Collection entries
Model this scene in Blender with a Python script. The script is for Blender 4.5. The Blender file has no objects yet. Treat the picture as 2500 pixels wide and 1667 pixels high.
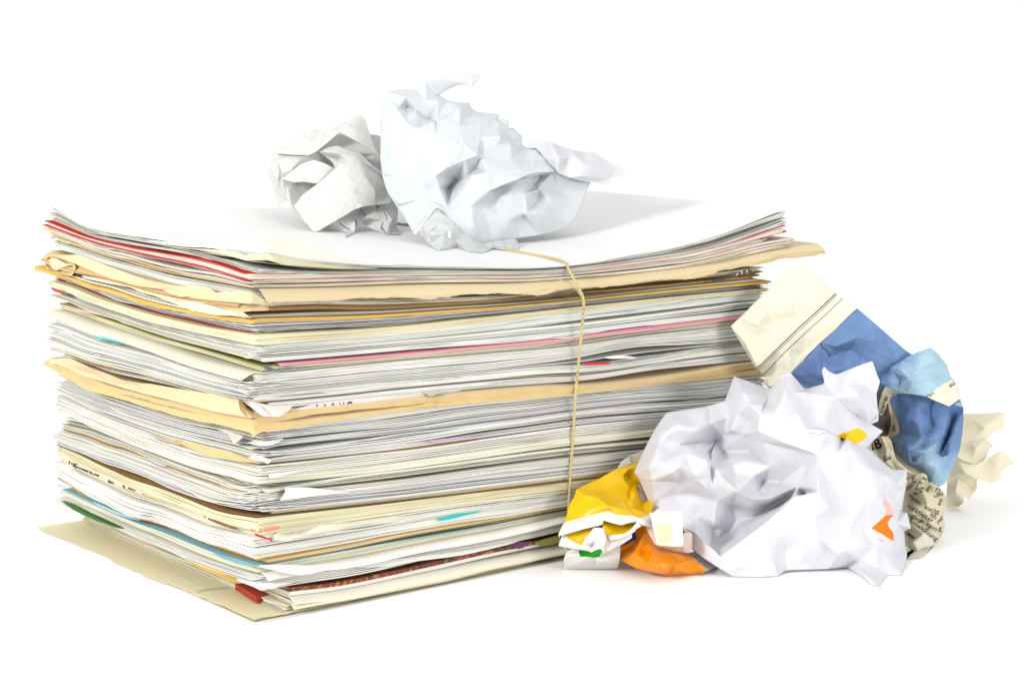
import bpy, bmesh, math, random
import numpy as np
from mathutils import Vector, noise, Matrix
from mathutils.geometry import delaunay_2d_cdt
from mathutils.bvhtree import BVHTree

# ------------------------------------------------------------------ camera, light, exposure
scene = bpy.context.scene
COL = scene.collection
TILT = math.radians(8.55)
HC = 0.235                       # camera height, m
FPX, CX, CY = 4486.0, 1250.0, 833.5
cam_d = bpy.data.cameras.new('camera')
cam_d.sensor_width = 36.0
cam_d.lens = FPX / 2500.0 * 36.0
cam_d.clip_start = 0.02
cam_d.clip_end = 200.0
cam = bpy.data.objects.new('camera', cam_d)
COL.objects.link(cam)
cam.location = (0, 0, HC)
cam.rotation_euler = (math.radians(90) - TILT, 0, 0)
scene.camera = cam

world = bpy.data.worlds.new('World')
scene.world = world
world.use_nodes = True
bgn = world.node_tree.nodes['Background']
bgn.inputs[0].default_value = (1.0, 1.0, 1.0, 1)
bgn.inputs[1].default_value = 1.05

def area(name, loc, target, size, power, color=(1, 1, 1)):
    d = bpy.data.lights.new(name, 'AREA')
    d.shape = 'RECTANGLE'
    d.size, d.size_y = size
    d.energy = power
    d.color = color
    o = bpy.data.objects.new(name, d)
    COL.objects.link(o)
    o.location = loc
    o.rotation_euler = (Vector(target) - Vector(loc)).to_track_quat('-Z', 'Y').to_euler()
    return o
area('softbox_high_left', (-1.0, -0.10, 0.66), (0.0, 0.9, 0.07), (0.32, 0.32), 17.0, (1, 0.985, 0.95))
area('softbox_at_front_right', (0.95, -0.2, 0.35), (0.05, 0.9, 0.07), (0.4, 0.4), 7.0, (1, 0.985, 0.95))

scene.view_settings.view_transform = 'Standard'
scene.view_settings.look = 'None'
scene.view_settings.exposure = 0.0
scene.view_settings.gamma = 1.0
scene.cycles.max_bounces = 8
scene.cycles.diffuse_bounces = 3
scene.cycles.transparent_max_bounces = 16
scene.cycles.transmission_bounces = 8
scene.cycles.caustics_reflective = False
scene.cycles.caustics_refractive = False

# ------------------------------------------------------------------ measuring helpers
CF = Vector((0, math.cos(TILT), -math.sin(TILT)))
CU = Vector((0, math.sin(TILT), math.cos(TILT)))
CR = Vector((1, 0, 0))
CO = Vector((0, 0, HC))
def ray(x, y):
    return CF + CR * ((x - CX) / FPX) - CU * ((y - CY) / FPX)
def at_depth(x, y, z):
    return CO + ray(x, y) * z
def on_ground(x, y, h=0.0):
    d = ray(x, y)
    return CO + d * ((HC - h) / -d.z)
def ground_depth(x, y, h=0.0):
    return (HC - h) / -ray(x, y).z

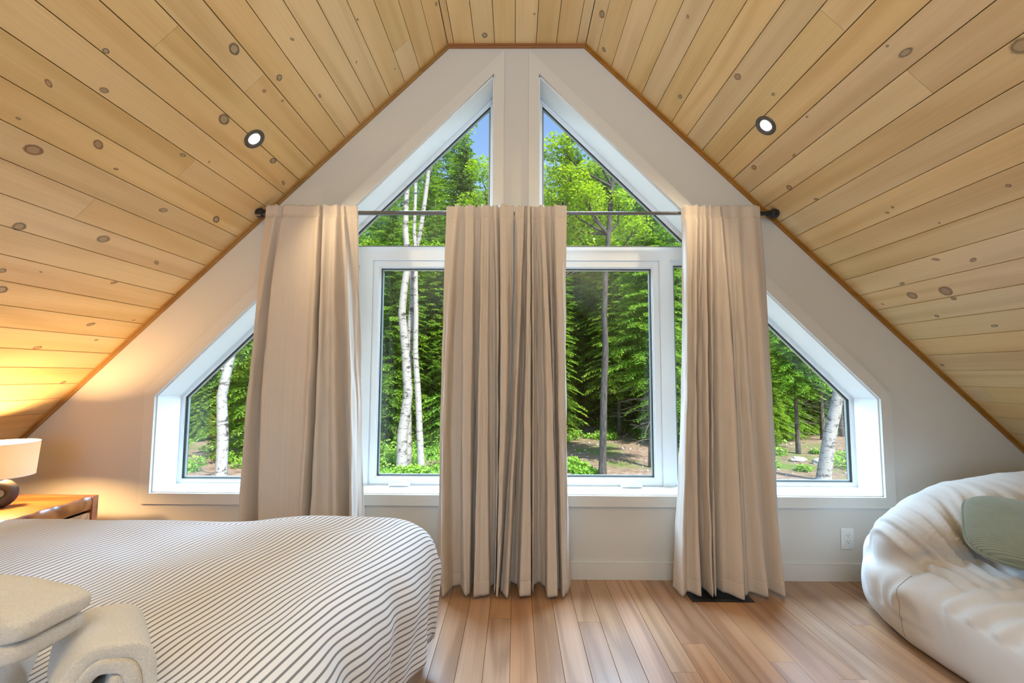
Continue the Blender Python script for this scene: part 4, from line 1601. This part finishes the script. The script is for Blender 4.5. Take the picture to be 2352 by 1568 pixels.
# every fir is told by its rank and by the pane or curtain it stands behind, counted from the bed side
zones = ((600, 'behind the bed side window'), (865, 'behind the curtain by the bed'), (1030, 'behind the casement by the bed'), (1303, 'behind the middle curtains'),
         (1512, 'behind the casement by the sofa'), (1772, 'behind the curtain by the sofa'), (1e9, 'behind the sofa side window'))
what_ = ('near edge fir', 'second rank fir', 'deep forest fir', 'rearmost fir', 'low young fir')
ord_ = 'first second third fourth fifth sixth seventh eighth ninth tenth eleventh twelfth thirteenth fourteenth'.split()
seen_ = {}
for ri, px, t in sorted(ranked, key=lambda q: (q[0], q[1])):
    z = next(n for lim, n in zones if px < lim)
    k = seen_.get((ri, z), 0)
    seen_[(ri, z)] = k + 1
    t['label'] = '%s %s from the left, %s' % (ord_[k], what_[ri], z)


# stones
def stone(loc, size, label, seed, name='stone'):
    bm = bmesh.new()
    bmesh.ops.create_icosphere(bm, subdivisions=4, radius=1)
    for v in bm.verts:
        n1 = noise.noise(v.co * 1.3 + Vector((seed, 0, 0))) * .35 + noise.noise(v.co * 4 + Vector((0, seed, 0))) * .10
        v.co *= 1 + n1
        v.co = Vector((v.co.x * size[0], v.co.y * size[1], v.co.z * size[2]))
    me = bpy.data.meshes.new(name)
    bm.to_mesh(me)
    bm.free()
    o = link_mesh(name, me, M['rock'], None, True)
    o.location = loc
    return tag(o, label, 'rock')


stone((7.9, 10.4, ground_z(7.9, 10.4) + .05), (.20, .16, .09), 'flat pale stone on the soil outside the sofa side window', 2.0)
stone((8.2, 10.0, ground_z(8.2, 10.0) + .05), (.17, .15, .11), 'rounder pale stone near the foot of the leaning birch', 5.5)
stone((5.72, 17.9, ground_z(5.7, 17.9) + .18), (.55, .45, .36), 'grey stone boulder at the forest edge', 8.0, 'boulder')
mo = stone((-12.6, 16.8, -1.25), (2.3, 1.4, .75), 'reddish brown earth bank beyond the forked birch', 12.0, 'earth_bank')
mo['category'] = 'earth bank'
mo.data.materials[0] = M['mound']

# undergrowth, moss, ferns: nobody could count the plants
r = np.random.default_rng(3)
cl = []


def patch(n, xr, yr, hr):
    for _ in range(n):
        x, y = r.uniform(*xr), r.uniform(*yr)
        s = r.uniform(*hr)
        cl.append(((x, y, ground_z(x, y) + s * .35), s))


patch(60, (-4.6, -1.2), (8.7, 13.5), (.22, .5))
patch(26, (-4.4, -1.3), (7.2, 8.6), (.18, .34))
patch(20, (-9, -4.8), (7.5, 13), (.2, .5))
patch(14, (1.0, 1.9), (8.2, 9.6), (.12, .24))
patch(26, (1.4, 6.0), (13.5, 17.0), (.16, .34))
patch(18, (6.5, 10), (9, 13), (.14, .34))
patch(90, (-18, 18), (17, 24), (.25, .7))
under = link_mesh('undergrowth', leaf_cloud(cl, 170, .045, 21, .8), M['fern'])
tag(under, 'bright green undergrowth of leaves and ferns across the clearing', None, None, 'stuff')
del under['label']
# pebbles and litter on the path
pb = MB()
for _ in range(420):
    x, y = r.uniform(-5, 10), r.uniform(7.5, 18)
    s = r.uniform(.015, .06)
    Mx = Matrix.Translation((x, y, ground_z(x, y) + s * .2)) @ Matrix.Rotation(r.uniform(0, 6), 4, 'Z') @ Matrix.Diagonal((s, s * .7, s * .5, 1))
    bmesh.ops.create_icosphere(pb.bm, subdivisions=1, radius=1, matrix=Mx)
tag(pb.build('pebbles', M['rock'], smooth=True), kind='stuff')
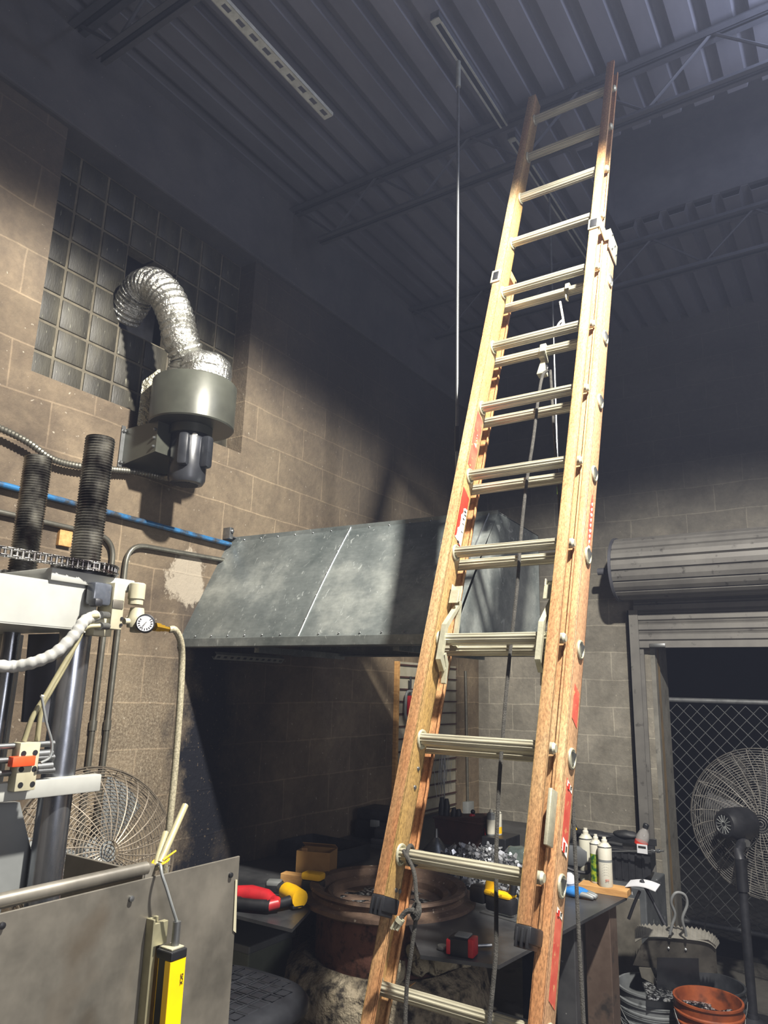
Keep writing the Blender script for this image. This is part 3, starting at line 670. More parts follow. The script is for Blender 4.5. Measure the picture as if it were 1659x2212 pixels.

■ Work required
Repeat each entry exactly. Pictures do not belong in the copy.

■ Correct response
Model this scene in Blender with a Python script. The script is for Blender 4.5. The Blender file has no objects yet. Treat the picture as 2500 pixels wide and 1667 pixels high.
import bpy, bmesh, math, random
import numpy as np
from mathutils import Vector, noise, Matrix
from mathutils.geometry import delaunay_2d_cdt
from mathutils.bvhtree import BVHTree

# ------------------------------------------------------------------ camera, light, exposure
scene = bpy.context.scene
COL = scene.collection
TILT = math.radians(8.55)
HC = 0.235                       # camera height, m
FPX, CX, CY = 4486.0, 1250.0, 833.5
cam_d = bpy.data.cameras.new('camera')
cam_d.sensor_width = 36.0
cam_d.lens = FPX / 2500.0 * 36.0
cam_d.clip_start = 0.02
cam_d.clip_end = 200.0
cam = bpy.data.objects.new('camera', cam_d)
COL.objects.link(cam)
cam.location = (0, 0, HC)
cam.rotation_euler = (math.radians(90) - TILT, 0, 0)
scene.camera = cam

world = bpy.data.worlds.new('World')
scene.world = world
world.use_nodes = True
bgn = world.node_tree.nodes['Background']
bgn.inputs[0].default_value = (1.0, 1.0, 1.0, 1)
bgn.inputs[1].default_value = 1.05

def area(name, loc, target, size, power, color=(1, 1, 1)):
    d = bpy.data.lights.new(name, 'AREA')
    d.shape = 'RECTANGLE'
    d.size, d.size_y = size
    d.energy = power
    d.color = color
    o = bpy.data.objects.new(name, d)
    COL.objects.link(o)
    o.location = loc
    o.rotation_euler = (Vector(target) - Vector(loc)).to_track_quat('-Z', 'Y').to_euler()
    return o
area('softbox_high_left', (-1.0, -0.10, 0.66), (0.0, 0.9, 0.07), (0.32, 0.32), 17.0, (1, 0.985, 0.95))
area('softbox_at_front_right', (0.95, -0.2, 0.35), (0.05, 0.9, 0.07), (0.4, 0.4), 7.0, (1, 0.985, 0.95))

scene.view_settings.view_transform = 'Standard'
scene.view_settings.look = 'None'
scene.view_settings.exposure = 0.0
scene.view_settings.gamma = 1.0
scene.cycles.max_bounces = 8
scene.cycles.diffuse_bounces = 3
scene.cycles.transparent_max_bounces = 16
scene.cycles.transmission_bounces = 8
scene.cycles.caustics_reflective = False
scene.cycles.caustics_refractive = False

# ------------------------------------------------------------------ measuring helpers
CF = Vector((0, math.cos(TILT), -math.sin(TILT)))
CU = Vector((0, math.sin(TILT), math.cos(TILT)))
CR = Vector((1, 0, 0))
CO = Vector((0, 0, HC))
def ray(x, y):
    return CF + CR * ((x - CX) / FPX) - CU * ((y - CY) / FPX)
def at_depth(x, y, z):
    return CO + ray(x, y) * z
def on_ground(x, y, h=0.0):
    d = ray(x, y)
    return CO + d * ((HC - h) / -d.z)
def ground_depth(x, y, h=0.0):
    return (HC - h) / -ray(x, y).z

Continue the Blender Python script for this scene: part 4, from line 1601. This part finishes the script. The script is for Blender 4.5. Take the picture to be 2352 by 1568 pixels.
# every fir is told by its rank and by the pane or curtain it stands behind, counted from the bed side
zones = ((600, 'behind the bed side window'), (865, 'behind the curtain by the bed'), (1030, 'behind the casement by the bed'), (1303, 'behind the middle curtains'),
         (1512, 'behind the casement by the sofa'), (1772, 'behind the curtain by the sofa'), (1e9, 'behind the sofa side window'))
what_ = ('near edge fir', 'second rank fir', 'deep forest fir', 'rearmost fir', 'low young fir')
ord_ = 'first second third fourth fifth sixth seventh eighth ninth tenth eleventh twelfth thirteenth fourteenth'.split()
seen_ = {}
for ri, px, t in sorted(ranked, key=lambda q: (q[0], q[1])):
    z = next(n for lim, n in zones if px < lim)
    k = seen_.get((ri, z), 0)
    seen_[(ri, z)] = k + 1
    t['label'] = '%s %s from the left, %s' % (ord_[k], what_[ri], z)


# stones
def stone(loc, size, label, seed, name='stone'):
    bm = bmesh.new()
    bmesh.ops.create_icosphere(bm, subdivisions=4, radius=1)
    for v in bm.verts:
        n1 = noise.noise(v.co * 1.3 + Vector((seed, 0, 0))) * .35 + noise.noise(v.co * 4 + Vector((0, seed, 0))) * .10
        v.co *= 1 + n1
        v.co = Vector((v.co.x * size[0], v.co.y * size[1], v.co.z * size[2]))
    me = bpy.data.meshes.new(name)
    bm.to_mesh(me)
    bm.free()
    o = link_mesh(name, me, M['rock'], None, True)
    o.location = loc
    return tag(o, label, 'rock')


stone((7.9, 10.4, ground_z(7.9, 10.4) + .05), (.20, .16, .09), 'flat pale stone on the soil outside the sofa side window', 2.0)
stone((8.2, 10.0, ground_z(8.2, 10.0) + .05), (.17, .15, .11), 'rounder pale stone near the foot of the leaning birch', 5.5)
stone((5.72, 17.9, ground_z(5.7, 17.9) + .18), (.55, .45, .36), 'grey stone boulder at the forest edge', 8.0, 'boulder')
mo = stone((-12.6, 16.8, -1.25), (2.3, 1.4, .75), 'reddish brown earth bank beyond the forked birch', 12.0, 'earth_bank')
mo['category'] = 'earth bank'
mo.data.materials[0] = M['mound']

# undergrowth, moss, ferns: nobody could count the plants
r = np.random.default_rng(3)
cl = []


def patch(n, xr, yr, hr):
    for _ in range(n):
        x, y = r.uniform(*xr), r.uniform(*yr)
        s = r.uniform(*hr)
        cl.append(((x, y, ground_z(x, y) + s * .35), s))


patch(60, (-4.6, -1.2), (8.7, 13.5), (.22, .5))
patch(26, (-4.4, -1.3), (7.2, 8.6), (.18, .34))
patch(20, (-9, -4.8), (7.5, 13), (.2, .5))
patch(14, (1.0, 1.9), (8.2, 9.6), (.12, .24))
patch(26, (1.4, 6.0), (13.5, 17.0), (.16, .34))
patch(18, (6.5, 10), (9, 13), (.14, .34))
patch(90, (-18, 18), (17, 24), (.25, .7))
under = link_mesh('undergrowth', leaf_cloud(cl, 170, .045, 21, .8), M['fern'])
tag(under, 'bright green undergrowth of leaves and ferns across the clearing', None, None, 'stuff')
del under['label']
# pebbles and litter on the path
pb = MB()
for _ in range(420):
    x, y = r.uniform(-5, 10), r.uniform(7.5, 18)
    s = r.uniform(.015, .06)
    Mx = Matrix.Translation((x, y, ground_z(x, y) + s * .2)) @ Matrix.Rotation(r.uniform(0, 6), 4, 'Z') @ Matrix.Diagonal((s, s * .7, s * .5, 1))
    bmesh.ops.create_icosphere(pb.bm, subdivisions=1, radius=1, matrix=Mx)
tag(pb.build('pebbles', M['rock'], smooth=True), kind='stuff')
Keep writing the Blender script for this image. This is part 3, starting at line 670. More parts follow. The script is for Blender 4.5. Measure the picture as if it were 1659x2212 pixels.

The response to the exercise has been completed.